Selain itu, pemakaian suatu bentuk sering kali berpindah-pindah maknanya sesuai
dengan konteks gramatik, social, serta konteks situasional dalam pemakaian,
sehingga juga mengalami context-depent. Dari adanya sejumlah kekurangan di atas,
tidak mengherankan apabila paparanlewat bahasa sering mengandung misledingness
sehubungan dengan keberadaannya dalam komunikasi. Pernyataan seperti Wah, Ali
sudah parah, misalnya, dapat saja dimaknai “Ali sakitnya sudah parah”,
sementara yang dimaksud penutur mungkin, “nilai Ali sangat jelek”. “Ali sangat
nakal dan sulit dinasihati”, “hubungan Ali dengan Ani sudah sedemikian
jauhnya”, serta sejumlah maksud isi pesan lainnya. Dlam situasi demikian
itulah, pemilihan kata, pengolahan dan penataan unsure gramatikal maupun
konteks harus dilakukan secara tepat dan cermat.

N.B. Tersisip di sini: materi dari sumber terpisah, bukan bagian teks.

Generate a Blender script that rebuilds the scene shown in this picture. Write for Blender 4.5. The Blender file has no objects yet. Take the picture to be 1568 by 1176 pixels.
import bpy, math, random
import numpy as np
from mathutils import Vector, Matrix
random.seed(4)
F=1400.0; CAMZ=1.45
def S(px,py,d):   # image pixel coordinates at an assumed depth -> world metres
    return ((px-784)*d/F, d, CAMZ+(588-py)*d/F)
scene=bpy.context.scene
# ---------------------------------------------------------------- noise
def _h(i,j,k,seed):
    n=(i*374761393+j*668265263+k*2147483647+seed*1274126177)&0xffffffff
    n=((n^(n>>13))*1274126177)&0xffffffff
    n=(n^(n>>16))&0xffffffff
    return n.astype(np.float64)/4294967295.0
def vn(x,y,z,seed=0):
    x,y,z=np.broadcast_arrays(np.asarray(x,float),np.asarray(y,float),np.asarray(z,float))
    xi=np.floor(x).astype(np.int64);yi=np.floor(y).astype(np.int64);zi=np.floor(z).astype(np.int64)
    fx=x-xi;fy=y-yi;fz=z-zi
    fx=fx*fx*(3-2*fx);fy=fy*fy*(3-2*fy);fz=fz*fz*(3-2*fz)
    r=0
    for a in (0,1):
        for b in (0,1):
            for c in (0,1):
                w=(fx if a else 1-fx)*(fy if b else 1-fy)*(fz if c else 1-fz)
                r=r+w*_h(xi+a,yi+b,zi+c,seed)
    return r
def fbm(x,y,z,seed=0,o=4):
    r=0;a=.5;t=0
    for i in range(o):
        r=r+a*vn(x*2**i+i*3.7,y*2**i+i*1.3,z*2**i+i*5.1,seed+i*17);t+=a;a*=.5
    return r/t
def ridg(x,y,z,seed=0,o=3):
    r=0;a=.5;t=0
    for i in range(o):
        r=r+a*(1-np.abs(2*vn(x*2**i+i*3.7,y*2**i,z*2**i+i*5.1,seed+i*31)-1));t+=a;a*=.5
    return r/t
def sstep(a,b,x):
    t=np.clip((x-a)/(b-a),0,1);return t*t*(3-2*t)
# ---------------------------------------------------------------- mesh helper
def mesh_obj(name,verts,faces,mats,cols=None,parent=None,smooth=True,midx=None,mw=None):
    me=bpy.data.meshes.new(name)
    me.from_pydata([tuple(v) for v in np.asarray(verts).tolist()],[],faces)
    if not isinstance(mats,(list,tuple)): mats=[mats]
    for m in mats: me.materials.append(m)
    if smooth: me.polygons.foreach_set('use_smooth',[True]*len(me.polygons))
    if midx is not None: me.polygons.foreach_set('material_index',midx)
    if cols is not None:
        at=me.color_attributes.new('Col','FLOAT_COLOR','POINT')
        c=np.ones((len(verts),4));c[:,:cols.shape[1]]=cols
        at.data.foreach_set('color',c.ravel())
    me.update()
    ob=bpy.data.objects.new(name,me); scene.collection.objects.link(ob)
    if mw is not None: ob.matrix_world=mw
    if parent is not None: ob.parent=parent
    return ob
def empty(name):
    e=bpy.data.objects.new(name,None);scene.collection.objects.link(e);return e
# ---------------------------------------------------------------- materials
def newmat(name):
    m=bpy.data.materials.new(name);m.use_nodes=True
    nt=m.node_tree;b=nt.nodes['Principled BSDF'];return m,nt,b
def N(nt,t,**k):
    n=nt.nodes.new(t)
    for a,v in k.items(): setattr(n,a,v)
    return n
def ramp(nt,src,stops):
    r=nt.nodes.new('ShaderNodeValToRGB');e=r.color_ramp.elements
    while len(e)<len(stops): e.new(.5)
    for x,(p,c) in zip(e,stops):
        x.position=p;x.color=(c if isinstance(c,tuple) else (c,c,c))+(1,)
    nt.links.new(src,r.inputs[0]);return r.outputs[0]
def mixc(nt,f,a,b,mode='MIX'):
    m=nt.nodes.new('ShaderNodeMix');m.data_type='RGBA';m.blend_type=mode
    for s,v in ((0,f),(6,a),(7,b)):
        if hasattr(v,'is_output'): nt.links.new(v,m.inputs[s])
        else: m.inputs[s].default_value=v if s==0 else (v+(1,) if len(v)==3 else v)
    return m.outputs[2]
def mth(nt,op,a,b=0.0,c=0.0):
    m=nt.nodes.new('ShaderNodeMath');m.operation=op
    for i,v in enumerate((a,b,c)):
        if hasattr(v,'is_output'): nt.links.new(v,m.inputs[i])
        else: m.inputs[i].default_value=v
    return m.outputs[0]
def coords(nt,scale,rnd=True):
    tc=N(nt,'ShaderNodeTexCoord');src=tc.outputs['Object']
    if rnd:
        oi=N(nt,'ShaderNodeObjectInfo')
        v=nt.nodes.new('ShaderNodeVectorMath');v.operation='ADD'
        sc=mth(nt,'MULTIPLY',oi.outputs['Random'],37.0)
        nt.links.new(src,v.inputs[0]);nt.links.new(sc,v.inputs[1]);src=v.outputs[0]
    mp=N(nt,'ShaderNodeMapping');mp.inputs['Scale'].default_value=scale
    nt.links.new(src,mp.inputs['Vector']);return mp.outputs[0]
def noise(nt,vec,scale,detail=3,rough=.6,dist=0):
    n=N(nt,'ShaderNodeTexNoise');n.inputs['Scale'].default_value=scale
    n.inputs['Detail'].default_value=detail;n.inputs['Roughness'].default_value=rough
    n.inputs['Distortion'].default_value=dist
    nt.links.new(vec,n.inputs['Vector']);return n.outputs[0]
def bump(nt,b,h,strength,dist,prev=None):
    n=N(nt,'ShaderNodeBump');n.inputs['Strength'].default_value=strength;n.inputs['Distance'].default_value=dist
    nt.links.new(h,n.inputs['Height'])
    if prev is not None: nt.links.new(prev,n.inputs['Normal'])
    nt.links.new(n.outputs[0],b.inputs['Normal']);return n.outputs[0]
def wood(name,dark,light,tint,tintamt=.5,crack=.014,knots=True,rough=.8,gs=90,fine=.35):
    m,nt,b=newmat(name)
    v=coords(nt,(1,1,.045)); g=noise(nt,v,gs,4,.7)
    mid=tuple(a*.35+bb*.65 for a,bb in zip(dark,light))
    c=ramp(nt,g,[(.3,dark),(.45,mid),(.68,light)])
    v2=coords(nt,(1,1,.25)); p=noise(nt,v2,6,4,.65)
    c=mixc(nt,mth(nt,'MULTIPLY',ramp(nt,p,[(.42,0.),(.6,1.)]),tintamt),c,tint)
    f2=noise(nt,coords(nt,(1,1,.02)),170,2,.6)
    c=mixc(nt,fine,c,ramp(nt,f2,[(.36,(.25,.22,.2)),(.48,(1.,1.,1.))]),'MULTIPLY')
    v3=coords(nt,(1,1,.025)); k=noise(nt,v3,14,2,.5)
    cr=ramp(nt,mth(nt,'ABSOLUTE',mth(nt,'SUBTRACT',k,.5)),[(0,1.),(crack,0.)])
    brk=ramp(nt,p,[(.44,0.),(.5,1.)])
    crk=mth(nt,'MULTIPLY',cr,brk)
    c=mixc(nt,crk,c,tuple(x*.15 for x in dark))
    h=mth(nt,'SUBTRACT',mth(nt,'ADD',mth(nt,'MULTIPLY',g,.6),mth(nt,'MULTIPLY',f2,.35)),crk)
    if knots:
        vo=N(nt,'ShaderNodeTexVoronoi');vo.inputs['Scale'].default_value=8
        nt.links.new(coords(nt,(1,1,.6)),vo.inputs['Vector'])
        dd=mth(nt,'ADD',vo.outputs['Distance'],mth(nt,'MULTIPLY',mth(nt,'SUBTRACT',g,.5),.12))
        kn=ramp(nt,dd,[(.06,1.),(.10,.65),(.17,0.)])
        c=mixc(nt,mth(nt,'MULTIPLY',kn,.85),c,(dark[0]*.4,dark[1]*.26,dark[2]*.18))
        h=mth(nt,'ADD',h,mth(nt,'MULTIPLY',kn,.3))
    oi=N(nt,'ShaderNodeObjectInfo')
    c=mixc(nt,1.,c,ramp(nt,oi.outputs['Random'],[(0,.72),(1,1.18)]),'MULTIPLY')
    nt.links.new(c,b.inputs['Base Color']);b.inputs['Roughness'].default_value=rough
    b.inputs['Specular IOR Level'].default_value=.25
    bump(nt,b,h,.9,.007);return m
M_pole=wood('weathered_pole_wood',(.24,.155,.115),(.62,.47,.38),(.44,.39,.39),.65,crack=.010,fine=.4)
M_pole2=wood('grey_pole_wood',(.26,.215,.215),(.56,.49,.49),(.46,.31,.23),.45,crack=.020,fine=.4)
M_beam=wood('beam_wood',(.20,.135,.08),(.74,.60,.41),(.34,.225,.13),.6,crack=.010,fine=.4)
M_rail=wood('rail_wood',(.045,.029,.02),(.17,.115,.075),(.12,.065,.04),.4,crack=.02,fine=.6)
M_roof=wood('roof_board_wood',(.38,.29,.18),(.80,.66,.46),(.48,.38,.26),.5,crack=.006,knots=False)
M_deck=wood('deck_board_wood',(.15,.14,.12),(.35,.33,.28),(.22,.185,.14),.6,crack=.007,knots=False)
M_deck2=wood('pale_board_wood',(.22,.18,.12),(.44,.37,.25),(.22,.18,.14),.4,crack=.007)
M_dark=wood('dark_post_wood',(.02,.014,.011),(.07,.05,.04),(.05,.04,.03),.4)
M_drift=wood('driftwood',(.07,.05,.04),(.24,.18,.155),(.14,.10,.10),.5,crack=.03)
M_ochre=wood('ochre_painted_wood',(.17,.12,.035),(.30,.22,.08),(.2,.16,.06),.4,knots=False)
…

Semantik telah melepaskan diri dari filsafat, tetapi
tidak berarti filsafat tidak membantu perkembangan semantik. Pada tahun 1923
muncul buku The Meaning of Meaning karya Ogden & Richards yang menerangkan
hubungan tiga unsur dasar, yakni ‘thought of reference’ (pikiran) sebagai unsur
yang menghadirkan makna tertentu yang memiliki hubungan signifikan dengan
referent(acuan). Pikiran memiliki hubungan langsung dengan symbol (lambang).
Lambang tidak memiliki hubungan langsung dengan symbol (lambang). Lambang tidak
memiliki hubungan yang arbitrer. Sehubungan dengan meaning, para pakar semantik
biasa menentukan fakta bahwa asal kata meaning(nomina) dari to mean (verba), di
dalamnya banyak mengandung ‘meaning’ yang berbeda-beda. Leech (1974) menyatakan
bahwa ahli-ahli semantik sering tidak wajar memikirkan’the meaning of meaning’
yang diperlukan untuk pengantar studi semantik. Mereka sebenarnya cenderung
menerangkan semantik dalam hubungannya dengan ilmu lain; para ahli sendiri
masih memperdebatkan bahwa makna bahasa tidak dapat dimengerti atau tidak dapat
dikembangkan kecuali dalam makna nonlinguistik.
Semantik maupun bahasa memiliki keterkaitan dengan
filsafat seperti ontologi, epistomologi, metafisika yang berhubungan dengan
logika. Semantik berperan aktif sebagai penentu baik dari pernyataan benar
ataupun salah yang diberikan dari premis dan kesimpulan yang diberikan.